1. Sturdy and comfortable frame:

Gravel bike frames are typically constructed from aluminum, steel, or carbon fiber. They are designed to be strong and impact resistant while still providing a certain level of comfort for long distances.

2. Adapted geometry:

The frame geometry of a gravel bike is generally more relaxed than that of a traditional road bike, allowing for a more comfortable riding position over long distances and better stability over rough terrain.

3. Wide tires:

Wide tires are one of the most distinctive features of gravel bikes. They are generally wider than those on traditional road bikes, allowing for better grip and shock absorption on varied terrain.

4. Fork travel:

Some gravel bike models feature forks with a slight travel to absorb road irregularities, providing an extra level of comfort on rough terrain.

5. Disc brakes:

Gravel bikes often feature disc brakes, providing reliable and efficient stopping power, even in harsh weather conditions or muddy terrain.
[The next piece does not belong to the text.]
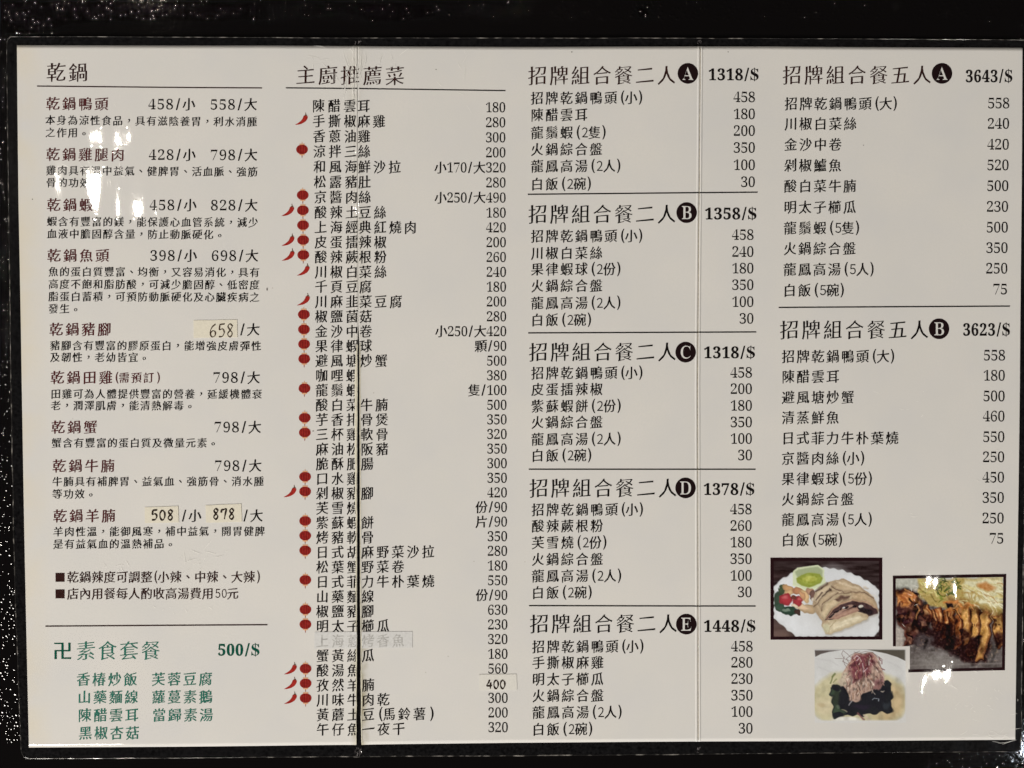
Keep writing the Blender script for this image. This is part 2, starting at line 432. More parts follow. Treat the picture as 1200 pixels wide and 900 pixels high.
class Print:                                  # collects one line of print, then builds it as one sheet-thin mesh
    def __init__(s): s.V = []; s.F = []; s.I = []; s.n = 0
    def add(s, V, F, mi=0):
        s.V.append(np.asarray(V, float)); s.F += [tuple(i + s.n for i in f) for f in F]; s.I += [mi] * len(F); s.n += len(V)
    def build(s, name, parent, mats, dz=0.00006, label=None):
        P = np.vstack(s.V)
        me = mesh(name, np.c_[P, 0 * P[:, 0]], s.F, mats, s.I)
        bm = bmesh.new(); bm.from_mesh(me)
        x0, x1 = P[:, 0].min(), P[:, 0].max()
        for c in (404, 407, 410, 412, 413.2, 414.6, 416, 416.4, 417.6, 418.8, 419.6, 421, 423, 426, 430, 436, 813, 814.2, 815.4, 816.4, 817.2, 817.9, 818.6, 819.4, 820.4, 821.4, 822.4, 824):   # print follows the folds
            if x0 < c < x1: bmesh.ops.bisect_plane(bm, geom=bm.verts[:] + bm.edges[:] + bm.faces[:], dist=1e-5, plane_co=(c, 0, 0), plane_no=(1, 0, 0))
        if x0 < 419 < x1 and P[:, 1].mean() > 398:   # the open crack carries no print
            kill = [f for f in bm.faces if crack_l(f.calc_center_median().y) - 0.1 < f.calc_center_median().x < crack_r(f.calc_center_median().y) + 0.1]
            bmesh.ops.delete(bm, geom=kill, context='FACES')
        co_ = np.array([v.co[:2] for v in bm.verts]); W = W3(co_[:, 0], co_[:, 1], dz)
        for v, p in zip(bm.verts, W): v.co = p
        bm.normal_update()
        # faces upward
        for f in bm.faces:
            if f.normal.z < 0: f.normal_flip()
        bm.to_mesh(me); bm.free()
        return link(name, me, parent, label)
NARROW = '()/'
def put(pr, ch, x, y, kind, gw, gh, mi=0, slope=0.0, x0=0, clipx=None):
    """one character: x = left of its cell, y = centre height, gw/gh = size in px"""
    V, F = glyph(ch, kind)
    if ch in '，、。':                         # set in the middle of the cell
        lo, hi = V.min(0), V.max(0)
        px = x + gw * 0.5 + (V[:, 0] - (lo[0] + hi[0]) / 2) * gw / 0.88; py = y + (1.2 if ch == '。' else 0) - (V[:, 1] - (lo[1] + hi[1]) / 2) * gh / 0.88
    elif kind in ('kai', 'head') and ch not in NARROW:    # CJK em square
        px = x + (V[:, 0] - 0.06) / 0.88 * gw; py = y - (V[:, 1] - 0.38) / 0.88 * gh
    else:
        lo, hi = V.min(0), V.max(0)
        wd = (hi[0] - lo[0])
        if kind in ('num', 'bold') and ch in SERIF:
            r0 = glyph('0', kind)[0]; W0 = np.ptp(r0[:, 0]); H0 = np.ptp(r0[:, 1])
            sx = min(gw * 0.86, gh * (0.62 if kind == 'num' else 0.72)) / W0; px = x + gw / 2 + (V[:, 0] - (lo[0] + hi[0]) / 2) * sx; py = y - (V[:, 1] - (r0[:, 1].min() + H0 / 2)) * gh / H0
        elif ch == '$':
            px = x + gw / 2 + (V[:, 0] - (lo[0] + hi[0]) / 2) * gw * 0.92 / wd; py = y - (V[:, 1] - (lo[1] + hi[1]) / 2) * gh * 1.12 / (hi[1] - lo[1])
        elif ch == '/':
            sw = min(gw * 0.75, gh * 0.42); px = x + gw / 2 + (V[:, 0] - (lo[0] + hi[0]) / 2) * sw / wd; py = y - (V[:, 1] - (lo[1] + hi[1]) / 2) * gh * 1.1 / (hi[1] - lo[1])
        elif ch in '()':
            px = x + gw / 2 + (V[:, 0] - (lo[0] + hi[0]) / 2) * gw * 0.62 / wd; py = y - (V[:, 1] - (lo[1] + hi[1]) / 2) * gh * 1.18 / (hi[1] - lo[1])
        else:
            px = x + gw / 2 + (V[:, 0] - (lo[0] + hi[0]) / 2) * gw * 0.8 / max(wd, 0.3); py = y - (V[:, 1] - (lo[1] + hi[1]) / 2) * gh / (hi[1] - lo[1])
    py = py + (px - x0) * slope
    # print never hangs over the open fold
    pr.add(np.stack([px, py], -1), F, mi)

def text(name, parent, s, x, y, pitch, g, m='black', slope=0.0, brk=None, kind='kai', narrow=None, num=None, gh=None, dz=0.00006):
    """a line of print from its left edge; brk = x of the 4th character where the fold interrupts the line"""
    pr = Print(); cx = x; gh = gh or g * 1.05; kk = 'head' if g > 18 and s != '卍' else 'kai'
    for i, ch in enumerate(s):
        if brk and i == 3: cx = brk
        if ch == ' ': cx += pitch; continue
        if ch in '()': put(pr, ch, cx, y, 'kai', pitch * 0.38, gh, 0, slope, x); cx += pitch * 0.38
        elif ch.isdigit(): put(pr, ch, cx, y, 'num2', pitch * 0.5, gh * 0.82, 0, slope, x); cx += pitch * 0.52
        else: put(pr, ch, cx, y, kk, g, gh, 0, slope, x); cx += pitch * (0.83 if s[i + 1:i + 2] == ')' and ch in '小大人份隻碗' else 1)
    return pr.build(name, parent, [M[m]], dz)
def figures(name, parent, s, xr, y, cell, h, m='black', kind='num', left=None, slash=None, cjk=None):
    """prices, set from the right edge (or from left=)"""
    slash = slash or cell * 0.95; cjk = cjk or h * 1.18
    adv = [slash if c == '/' else cell if (c.isdigit() or c == '$') else cjk for c in s]
    x = left if left is not None else xr - sum(adv)
    pr = Print()
    for c, a in zip(s, adv):
        if c.isdigit() or c == '$' or c == '/': put(pr, c, x, y, kind, a, h)
        else: put(pr, c, x + (a - h * 1.08) / 2, y, 'kai', h * 1.08, h * 1.12)
        x += a
    return pr.build(name, parent, [M[m]])
def rule(parent, a, b, t=1.35, m='black'):
    k = 60; s = np.linspace(0, 1, k); x = a[0] + (b[0] - a[0]) * s; y = a[1] + (b[1] - a[1]) * s
    V = np.vstack([np.c_[x, y - t / 2], np.c_[x, y + t / 2]]); pr = Print()
    pr.add(V, [(i, i + 1, k + i + 1, k + i) for i in range(k - 1)]); pr.build('divider_line', parent, [M[m]])

# ------------------------------------------------------------------ left panel, first column
text('section_heading', panelA, '乾鍋', 56, 84.6, 25.6, 20, 'brown', 0.01)
rule(panelA, (43.5, 101), (307, 103), 1.4, 'brown')
SP = 13.12
rows = [
 ('乾鍋鴨頭', 55, 121.3, ('458/小', 172.7), ('558/大', 245.3), [('本身為涼性食品，具有滋陰養胃，利水消腫', 140.6), ('之作用。', 155.2)], 53.8),
 ('乾鍋雞腿肉', 55, 180.7, ('428/小', 173.3), ('798/大', 245.6), [('雞肉具有溫中益氣、健脾胃、活血脈、強筋', 199.6), ('骨的功效。', 213.8)], 54.6),
 ('乾鍋蝦', 55.8, 239.8, ('458/小', 174.4), ('828/大', 246), [('蝦含有豐富的鎂，能保護心血管系統，減少', 259.4), ('血液中膽固醇含量，防止動脈硬化。', 273.8)], 55.4),
 ('乾鍋魚頭', 56, 299.2, ('398/小', 175), ('698/大', 247), [('魚的蛋白質豐富、均衡，又容易消化，具有', 318.2), ('高度不飽和脂肪酸，可減少膽固醇、低密度', 332.8), ('脂蛋白蓄積，可預防動脈硬化及心臟疾病之', 347.3), ('發生。', 361.6)], 57.0),
 ('乾鍋豬腳', 58.5, 385.8, None, ('/大', 279.5), [('豬腳含有豐富的膠原蛋白，能增強皮膚彈性', 404.8), ('及韌性，老幼皆宜。', 418.6)], 59),
 ('乾鍋田雞', 60, 442.3, None, ('798/大', 249), [('田雞可為人體提供豐富的營養，延緩機體衰', 461.6), ('老，潤澤肌膚，能清熱解毒。', 475.2)], 60),
 ('乾鍋蟹', 61, 500.5, None, ('798/大', 250.3), [('蟹含有豐富的蛋白質及微量元素。', 519)], 61),
 ('乾鍋牛腩', 62.5, 545.9, None, ('798/大', 250.8), [('牛腩具有補脾胃、益氣血、強筋骨、消水腫', 564.3), ('等功效。', 578.9)], 62),
 ('乾鍋羊腩', 63.5, 604.5, ('/小', 211), ('/大', 283.2), [('羊肉性溫，能御風寒，補中益氣，開胃健脾', 623), ('是有益氣血的溫熱補品。', 637.5)], 63.2),
]
for nm, x, y, p1, p2, desc, dx in rows:
    sl = np.interp(y, [100, 620], [0.009, -0.003])
    text('dish_name', panelA, nm, x, y, 18.9, 14.2, 'redbrown', sl, gh=14.6)
    for p, dd in ((p1, 0.4), (p2, 1.0)):
        if p:
            yy = y + (p[1] - x) * sl * 0.6
            figures('dish_price', panelA, p[0], 0, yy, 10.3, 12.6, 'black', left=p[1], slash=9.4, cjk=16)
    for s, yy in desc:
        text('dish_description', panelA, s, dx, yy, SP + (305.5 - 63.2 - 242) * 0, 10.4, 'black', sl, gh=10.8)
text('dish_note', panelA, '(需預訂)', 134.5, 442.6, 14.4, 11, 'redbrown')
text('menu_note', panelA, '■乾鍋辣度可調整(小辣、中辣、大辣)', 65.2, 676.2, 14.35, 12.2, 'brown', -0.001)
text('menu_note', panelA, '■店內用餐每人酌收高湯費用50元', 65.2, 695.6, 14.35, 12.2, 'brown', -0.001)
rule(panelA, (53.6, 733.6), (313.5, 732), 1.5, 'brown')
text('vegetarian_emblem', panelA, '卍', 63.3, 762.4, 22, 20.5, 'darkgreen', gh=21)
text('section_heading', panelA, '素食套餐', 90.8, 762.3, 25.3, 20, 'green', -0.002)
figures('set_price', panelA, '500/$', 304.5, 761.4, 10.3, 14.2, 'darkgreen', kind='bold', slash=8.5)
for (a, xa, b, xb, y) in (('香椿炒飯', 90.8, '芙蓉豆腐', 178.8, 796), ('山藥麵線', 92, '蘿蔓素鵝', 179, 816.8), ('陳醋雲耳', 92.4, '當歸素湯', 179.6, 838), ('黑椒杏菇', 93.2, None, 0, 858.8)):
    text('vegetarian_dish', panelA, a, xa, y, 18.4, 14, 'green', -0.003)
    if b: text('vegetarian_dish', panelA, b, xb, y - 0.3, 18.4, 14, 'green', -0.003)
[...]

6. Possibility of mounting luggage racks and mudguards:

Many gravel bike models are equipped with mounting eyelets to accommodate racks and mudguards, making them suitable for bikepacking trips and all-weather commuting.

7. Adapted transmission:

Gravel bikes often feature wide-range drivetrains, offering a range of ratios suitable for both steep climbs and fast descents over different types of terrain.

In summary, a gravel bike is designed to provide versatility, comfort and performance on a variety of surfaces, making it an ideal choice for riders who like to explore new routes and go off the beaten path.